OregonMaule wrote:Looks like I won't make it to TBO. I fly behind a 2000 O-540 B4B5. 970 TTSN The oil analysis said elevated levels metal. Just in the caution zone. If I change it at 25 hr. it is normal but has higher levels of metal than it had 200 hours ago.
I run Exxon Elite 20-50. Champion filter. Normal change both 25-35 hr. Once in awhile will go to 40-50hr. I fly most weeks. Once or twice a year it will sit 2-3 weeks.
I think the problem came from 2001 prop strike. Lycoming rebuilt. Sat till 2006 with 30 minutes on the engine.
Last change was 35 hours. I cut the filter and washed it out in solvent. I ran a magnet through the solvent and got a very small amount. Very fine like flower. Think of a pencil eraser cut into 6 pieces. The amount was equal to 1/6 maybe 1/4, not much.
Took the magnet to the local engine shop, a well respected business, never heard a bad word about them. The owner said the only metal that looks like my sample is cam VS lifter.
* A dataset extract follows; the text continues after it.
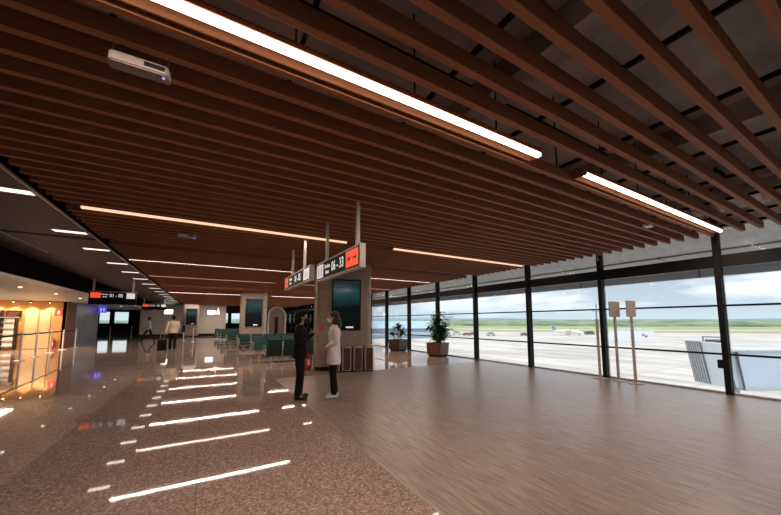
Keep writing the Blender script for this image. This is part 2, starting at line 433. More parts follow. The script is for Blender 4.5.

I am looking for your knowledge related to this issue.
How long before it really starts to get bad and I got to tear into it?
What should I do now?
Is it OK to keep running it and monitor it every 25 hr?
How much should a tear down inspect, replace cam and lifters for sure, cost?
Does the engine have to come out to do the cam?
While they are in there I was thinking rings, bearings and freshen up the heads?
Anything you want to add I will appreciate.
Good day...Rob
mr scout wrote: Ram aircraft has done extensive testing and give a thumbs down to semi- or full synthetics
EZFlap wrote:mr scout wrote: Ram aircraft has done extensive testing and give a thumbs down to semi- or full synthetics
Tangentially to this issue, my friend Terry Bowden at RAM Aircraft is a first class, highly educated expert on this stuff. He is an FAA-DER on engines and engine installations, as well as a vintage aircraft DAR. He also personally flies vintage aircraft with the third wheel located under the rudder. For whatever my opinion is worth, if Terry was involved in testing the success or failure of any airplane engine oils, I'd consider his word as credible.
All of the ideas presented by others in this thread are probably very good advice. Especially the oil analysis by a good lab. Call and ask the lab what you can do to mitigate the problem... perhaps doing oil changes more frequently than otherwise needed? If their spectrometers and machines are sensitive enough, then perhaps they can even see small changes and ID some trends sooner than every 25 hours?
The plan is to get it to the engine shop before I leave for Africa......
....I fly over some nasty terrain, I don't need a half ass engine.